The gun lobby, however, will resist. Ian McConchie, general secretary of the National Pistol Association, said he shared the horror and shock at Dunblane but would oppose "knee-jerk" calls to further tighten gun controls. "However tight you draw the law, it will never protect against someone just going over the top and losing their marbles." Perhaps, but that will not console nor persuade the parents of Dunblane.

GUNS ABROAD

UNITED STATES

The right to keep and bear arms has rarely been out of the news recently. In 1994, the House of Representatives voted to outlaw the ownership of 19 types of assault weapon previously available. However, the US still has notoriously high homicide rates, and gun laws range state-by-state from lax to almost non-existent.

The "gun lobby" is extremely strong in the US, and a telling debate has been going on in this sector of society recently as to whether "the right to bear arms" should be taken in a strictly literal sense. One side argues that if a weapon is not too heavy to be borne (that is, lifted), it should be freely available to the population. In 1994, there were 600,000 incidents in which guns were used "defensively", and firearms deaths in the US average 40,000 per year.

SWITZERLAND

Almost every able-bodied man up to the age of 32 is a member of the Swiss army reserves, and maintains a gun of some sort. Many men choose to buy their gun when they leave the reserves.

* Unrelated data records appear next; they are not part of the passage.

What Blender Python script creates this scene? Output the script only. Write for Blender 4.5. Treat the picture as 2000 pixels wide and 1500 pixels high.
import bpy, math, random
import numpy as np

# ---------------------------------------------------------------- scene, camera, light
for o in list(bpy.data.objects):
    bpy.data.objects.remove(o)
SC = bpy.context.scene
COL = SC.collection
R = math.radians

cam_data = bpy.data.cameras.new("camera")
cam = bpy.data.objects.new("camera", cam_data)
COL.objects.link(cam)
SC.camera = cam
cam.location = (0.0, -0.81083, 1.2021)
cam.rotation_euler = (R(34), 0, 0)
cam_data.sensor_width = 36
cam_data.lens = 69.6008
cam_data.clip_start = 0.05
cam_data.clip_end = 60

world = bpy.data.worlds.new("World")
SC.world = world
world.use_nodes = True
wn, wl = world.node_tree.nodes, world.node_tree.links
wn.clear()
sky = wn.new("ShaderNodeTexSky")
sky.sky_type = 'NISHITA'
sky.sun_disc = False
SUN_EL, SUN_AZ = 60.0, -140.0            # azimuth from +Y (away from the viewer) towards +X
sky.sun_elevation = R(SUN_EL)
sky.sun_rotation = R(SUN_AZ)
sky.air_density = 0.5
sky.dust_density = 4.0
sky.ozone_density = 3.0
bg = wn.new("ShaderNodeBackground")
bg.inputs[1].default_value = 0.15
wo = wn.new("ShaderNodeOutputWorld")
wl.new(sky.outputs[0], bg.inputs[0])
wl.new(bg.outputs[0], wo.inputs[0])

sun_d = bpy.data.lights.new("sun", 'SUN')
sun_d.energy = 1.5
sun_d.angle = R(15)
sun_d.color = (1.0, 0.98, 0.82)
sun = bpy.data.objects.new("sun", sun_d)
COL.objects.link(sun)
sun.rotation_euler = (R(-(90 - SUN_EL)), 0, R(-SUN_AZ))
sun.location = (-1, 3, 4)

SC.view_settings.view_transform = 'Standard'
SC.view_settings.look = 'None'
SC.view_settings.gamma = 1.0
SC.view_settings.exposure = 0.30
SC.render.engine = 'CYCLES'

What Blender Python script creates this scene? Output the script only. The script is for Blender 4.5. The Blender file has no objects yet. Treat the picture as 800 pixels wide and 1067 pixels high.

Moreover, fears were recently expressed that private gun laws were so lax that Switzerland would become a major supplier of arms to the former Yugoslavia. These laws are now under review.

JAPAN

The homicide rate is roughly a quarter of that in the UK. Application can be made for permission to own a gun but in nearly all instances will be refused. For this reason, gun ownership statistics are not available. In 1993, 1,672 illegally held guns were seized by Japanese police.

FRANCE

Recent massacres by deranged gunmen in France, along with European legislation, have led to a tightening of gun law in France. Private ownership of handguns is now forbidden, but hunting rifles may still be bought by those who hold a hunting licence. Owners must also register their ownership of a hunting rifle with the police.

Since 1987, when the Hungerford killings took place, border checks throughout Europe have eased considerably and borders to the former Communist bloc have become less restricted. Consequently, the whole of Europe has seen a booming illegal market in guns of all sorts, irrespective of new national or European gun control laws.